Middle East: Iran urges top UN meeting over Nasrallah death
Published September 29, 2024last updated September 29, 2024What you need to know
- Iran urges emergency meeting of the UN Security Council
- Demand comes after Hezbollah leader Hassan Nasrallah's death in an Israeli strike on Beirut
- Israel's military announces dozens more attacks on Hezbollah targets in Lebanon
These are the main headlines from the conflict in the Middle East on Sunday, September 29:
UN supplying emergency food aid to Lebanon
The World Food Program (WFP) said it has launched an emergency operation to provide food assistance to one million people affected by the escalating conflict in Lebanon.
"A further acceleration of the conflict this weekend underscored the need for an immediate humanitarian response," the UN agency said in a statement.
The agency is distributing ready-to-eat food rations, bread, hot meals and food parcels to families in shelters across the country.
"In just a few days, WFP assistance has reached thousands of newly displaced people," the program's Lebanon Country Director, Matthew Hollingworth, said.
"As the crisis deepens, we are preparing to assist up to one million people through a mix of cash and food support," he added.
The agency called on the international community to mobilize $105 million (€94 million) to fund the operation through the end of the year.
China says opposes violation of Lebanese sovereignty
China has said it opposes any violation of Lebanon's sovereignty after an Israeli airstrike on Beirut killed Hezbollah leader Hassan Nasrallah.
Nasrallah's death is widely considered a significant blow to the Iran-aligned group, which is already reeling from a campaign of escalating Israeli attacks.
China's Foreign Ministry on its website urged all parties, and especially Israel, to prevent the conflict from expanding or "even getting out of control."
"China is closely following this incident and deeply concerned about the escalation of tensions in the region," the statement said.
It called on "all parties, particularly Israel, to take immediate steps to cool down the situation."
The ministry said China "opposes and condemns all action that harms innocent civilians and opposes any move that exacerbates conflict."
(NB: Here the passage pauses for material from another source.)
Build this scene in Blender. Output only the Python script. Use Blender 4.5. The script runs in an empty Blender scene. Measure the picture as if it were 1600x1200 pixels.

Iran urges UN Security Council meeting over Nasrallah killing
Iran has called for an emergency meeting of the United Nations Security Council after the killing of Hezbollah leader Hassan Nasrallah in an Israeli airstrike in Lebanon.
Israel had "perpetrated a flagrant act of terrorist aggression against residential areas in Beirut, using US-supplied thousand-pound bunker busters," Iran's UN ambassador, Amir Saeid Iravani, wrote in the letter to the Security Council.
He called on the Security Council to "take immediate and decisive action to stop Israel's ongoing aggression" and prevent it "from dragging the region into full-scale war."
The timing of any proposed meeting of the 15-nation body remains uncertain. Diplomatic sources have suggested a session on Sunday is unlikely.
Israel says it strikes 'dozens' of Hezbollah targets in Lebanon
The Israeli military says it has conducted strikes against "dozens" of Hezbollah targets in Lebanon, two days after an airstrike that killed the group's chief Hassan Nasrallah.
The Israel Defense Forces (IDF) "attacked dozens of terrorist targets in the territory of Lebanon in the last few hours," the army said in a statement.
It added that the strikes targeted "buildings where weapons and military structures of the organization were stored."
The Lebanese Health Ministry says Israel's strikes in Lebanon have killed more than 1,030 people in less than two weeks. They include 156 women and 87 children, according to the ministry.
The UN says the strikes have also displaced more than 200,000 people inside Lebanon and caused more than 50,000 to flee to neighboring Syria.
Nasrallah was killed on Friday in an Israeli airstrike on a compound underneath civilian residential buildings in a suburb of the Lebanese capital, Beirut.
The killing has sparked fears of an all-out regional war.
Iran condemned the killing as "unjust bloodshed."
Attacks continues as Nasrallah death confirmed
The Lebanon-based militant group Hezbollah on Saturday confirmed the death of its longtime leader, Hassan Nasrallah.
Nasrallah, whose death could dramatically reshape conflicts across the Middle East, was killed in an Israeli strike on the group's central command headquarters in Beirut's southern suburbs.
Israel's army said it was continuing strikes with fighter jets on what it called Hezbollah targets and told residents to evacuate three buildings it was attacking.
Earlier, on Friday, Prime Minister Benjamin Netanyahu addressed the United Nations and vowed that Israel's campaign against Hezbollah would continue.
Netanyahu ended his visit to the United States early and returned to Israel.